◆ **DATA PROVIDED**

▼

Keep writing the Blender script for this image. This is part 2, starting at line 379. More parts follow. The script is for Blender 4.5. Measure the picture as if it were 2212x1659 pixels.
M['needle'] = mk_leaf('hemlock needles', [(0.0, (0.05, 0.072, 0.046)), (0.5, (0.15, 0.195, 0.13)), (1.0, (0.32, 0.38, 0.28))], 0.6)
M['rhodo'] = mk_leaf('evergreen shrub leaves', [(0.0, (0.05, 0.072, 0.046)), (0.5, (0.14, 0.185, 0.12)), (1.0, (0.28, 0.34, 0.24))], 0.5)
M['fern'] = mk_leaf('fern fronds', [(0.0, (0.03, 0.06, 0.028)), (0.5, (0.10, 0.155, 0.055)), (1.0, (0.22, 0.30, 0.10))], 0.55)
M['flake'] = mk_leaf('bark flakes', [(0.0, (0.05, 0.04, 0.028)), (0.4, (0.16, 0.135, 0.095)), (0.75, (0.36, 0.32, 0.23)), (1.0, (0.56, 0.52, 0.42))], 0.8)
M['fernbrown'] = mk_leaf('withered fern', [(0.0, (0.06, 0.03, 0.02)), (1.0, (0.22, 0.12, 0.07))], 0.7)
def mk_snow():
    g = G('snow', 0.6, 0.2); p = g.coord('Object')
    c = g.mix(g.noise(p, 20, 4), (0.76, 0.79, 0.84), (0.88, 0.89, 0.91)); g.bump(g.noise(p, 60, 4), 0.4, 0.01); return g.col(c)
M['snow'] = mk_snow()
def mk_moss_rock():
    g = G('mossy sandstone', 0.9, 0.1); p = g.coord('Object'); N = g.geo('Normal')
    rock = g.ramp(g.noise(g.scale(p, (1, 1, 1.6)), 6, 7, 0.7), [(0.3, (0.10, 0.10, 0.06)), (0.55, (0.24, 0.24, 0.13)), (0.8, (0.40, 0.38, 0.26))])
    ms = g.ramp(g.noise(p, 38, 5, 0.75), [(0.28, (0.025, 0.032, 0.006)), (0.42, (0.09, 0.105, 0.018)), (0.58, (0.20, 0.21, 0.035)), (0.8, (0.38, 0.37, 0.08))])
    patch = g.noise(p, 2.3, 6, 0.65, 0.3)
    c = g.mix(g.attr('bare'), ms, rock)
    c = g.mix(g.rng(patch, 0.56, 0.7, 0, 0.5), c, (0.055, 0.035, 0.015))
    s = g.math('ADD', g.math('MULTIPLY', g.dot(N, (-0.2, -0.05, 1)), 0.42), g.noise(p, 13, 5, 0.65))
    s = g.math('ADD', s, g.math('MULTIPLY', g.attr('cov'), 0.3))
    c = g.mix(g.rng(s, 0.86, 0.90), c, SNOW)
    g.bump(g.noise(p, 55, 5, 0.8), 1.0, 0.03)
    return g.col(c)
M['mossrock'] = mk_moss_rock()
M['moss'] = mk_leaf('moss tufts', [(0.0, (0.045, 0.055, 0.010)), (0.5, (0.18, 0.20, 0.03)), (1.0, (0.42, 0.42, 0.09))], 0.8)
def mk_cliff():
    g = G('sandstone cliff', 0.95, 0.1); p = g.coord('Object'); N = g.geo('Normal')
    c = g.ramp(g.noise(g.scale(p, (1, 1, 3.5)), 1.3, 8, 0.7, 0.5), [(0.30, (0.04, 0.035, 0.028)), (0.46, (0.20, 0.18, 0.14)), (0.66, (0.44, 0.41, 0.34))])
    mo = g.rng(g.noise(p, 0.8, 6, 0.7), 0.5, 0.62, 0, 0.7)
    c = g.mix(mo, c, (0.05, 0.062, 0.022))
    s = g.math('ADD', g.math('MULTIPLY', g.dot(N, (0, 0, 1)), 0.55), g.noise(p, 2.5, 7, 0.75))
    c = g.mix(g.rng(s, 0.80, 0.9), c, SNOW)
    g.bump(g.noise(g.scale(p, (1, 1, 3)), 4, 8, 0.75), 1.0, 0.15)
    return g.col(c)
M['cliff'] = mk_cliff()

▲

◆ **WORK TO BE COMPLETED**
Repeat the data in its entirety, character for character.

◆ **OUTPUT OF THE EXERCISE**
Keep writing the Blender script for this image. This is part 2, starting at line 379. More parts follow. The script is for Blender 4.5. Measure the picture as if it were 2212x1659 pixels.
M['needle'] = mk_leaf('hemlock needles', [(0.0, (0.05, 0.072, 0.046)), (0.5, (0.15, 0.195, 0.13)), (1.0, (0.32, 0.38, 0.28))], 0.6)
M['rhodo'] = mk_leaf('evergreen shrub leaves', [(0.0, (0.05, 0.072, 0.046)), (0.5, (0.14, 0.185, 0.12)), (1.0, (0.28, 0.34, 0.24))], 0.5)
M['fern'] = mk_leaf('fern fronds', [(0.0, (0.03, 0.06, 0.028)), (0.5, (0.10, 0.155, 0.055)), (1.0, (0.22, 0.30, 0.10))], 0.55)
M['flake'] = mk_leaf('bark flakes', [(0.0, (0.05, 0.04, 0.028)), (0.4, (0.16, 0.135, 0.095)), (0.75, (0.36, 0.32, 0.23)), (1.0, (0.56, 0.52, 0.42))], 0.8)
M['fernbrown'] = mk_leaf('withered fern', [(0.0, (0.06, 0.03, 0.02)), (1.0, (0.22, 0.12, 0.07))], 0.7)
def mk_snow():
    g = G('snow', 0.6, 0.2); p = g.coord('Object')
    c = g.mix(g.noise(p, 20, 4), (0.76, 0.79, 0.84), (0.88, 0.89, 0.91)); g.bump(g.noise(p, 60, 4), 0.4, 0.01); return g.col(c)
M['snow'] = mk_snow()
def mk_moss_rock():
    g = G('mossy sandstone', 0.9, 0.1); p = g.coord('Object'); N = g.geo('Normal')
    rock = g.ramp(g.noise(g.scale(p, (1, 1, 1.6)), 6, 7, 0.7), [(0.3, (0.10, 0.10, 0.06)), (0.55, (0.24, 0.24, 0.13)), (0.8, (0.40, 0.38, 0.26))])
    ms = g.ramp(g.noise(p, 38, 5, 0.75), [(0.28, (0.025, 0.032, 0.006)), (0.42, (0.09, 0.105, 0.018)), (0.58, (0.20, 0.21, 0.035)), (0.8, (0.38, 0.37, 0.08))])
    patch = g.noise(p, 2.3, 6, 0.65, 0.3)
    c = g.mix(g.attr('bare'), ms, rock)
    c = g.mix(g.rng(patch, 0.56, 0.7, 0, 0.5), c, (0.055, 0.035, 0.015))
    s = g.math('ADD', g.math('MULTIPLY', g.dot(N, (-0.2, -0.05, 1)), 0.42), g.noise(p, 13, 5, 0.65))
    s = g.math('ADD', s, g.math('MULTIPLY', g.attr('cov'), 0.3))
    c = g.mix(g.rng(s, 0.86, 0.90), c, SNOW)
    g.bump(g.noise(p, 55, 5, 0.8), 1.0, 0.03)
    return g.col(c)
M['mossrock'] = mk_moss_rock()
M['moss'] = mk_leaf('moss tufts', [(0.0, (0.045, 0.055, 0.010)), (0.5, (0.18, 0.20, 0.03)), (1.0, (0.42, 0.42, 0.09))], 0.8)
def mk_cliff():
    g = G('sandstone cliff', 0.95, 0.1); p = g.coord('Object'); N = g.geo('Normal')
    c = g.ramp(g.noise(g.scale(p, (1, 1, 3.5)), 1.3, 8, 0.7, 0.5), [(0.30, (0.04, 0.035, 0.028)), (0.46, (0.20, 0.18, 0.14)), (0.66, (0.44, 0.41, 0.34))])
    mo = g.rng(g.noise(p, 0.8, 6, 0.7), 0.5, 0.62, 0, 0.7)
    c = g.mix(mo, c, (0.05, 0.062, 0.022))
    s = g.math('ADD', g.math('MULTIPLY', g.dot(N, (0, 0, 1)), 0.55), g.noise(p, 2.5, 7, 0.75))
    c = g.mix(g.rng(s, 0.80, 0.9), c, SNOW)
    g.bump(g.noise(g.scale(p, (1, 1, 3)), 4, 8, 0.75), 1.0, 0.15)
    return g.col(c)
M['cliff'] = mk_cliff()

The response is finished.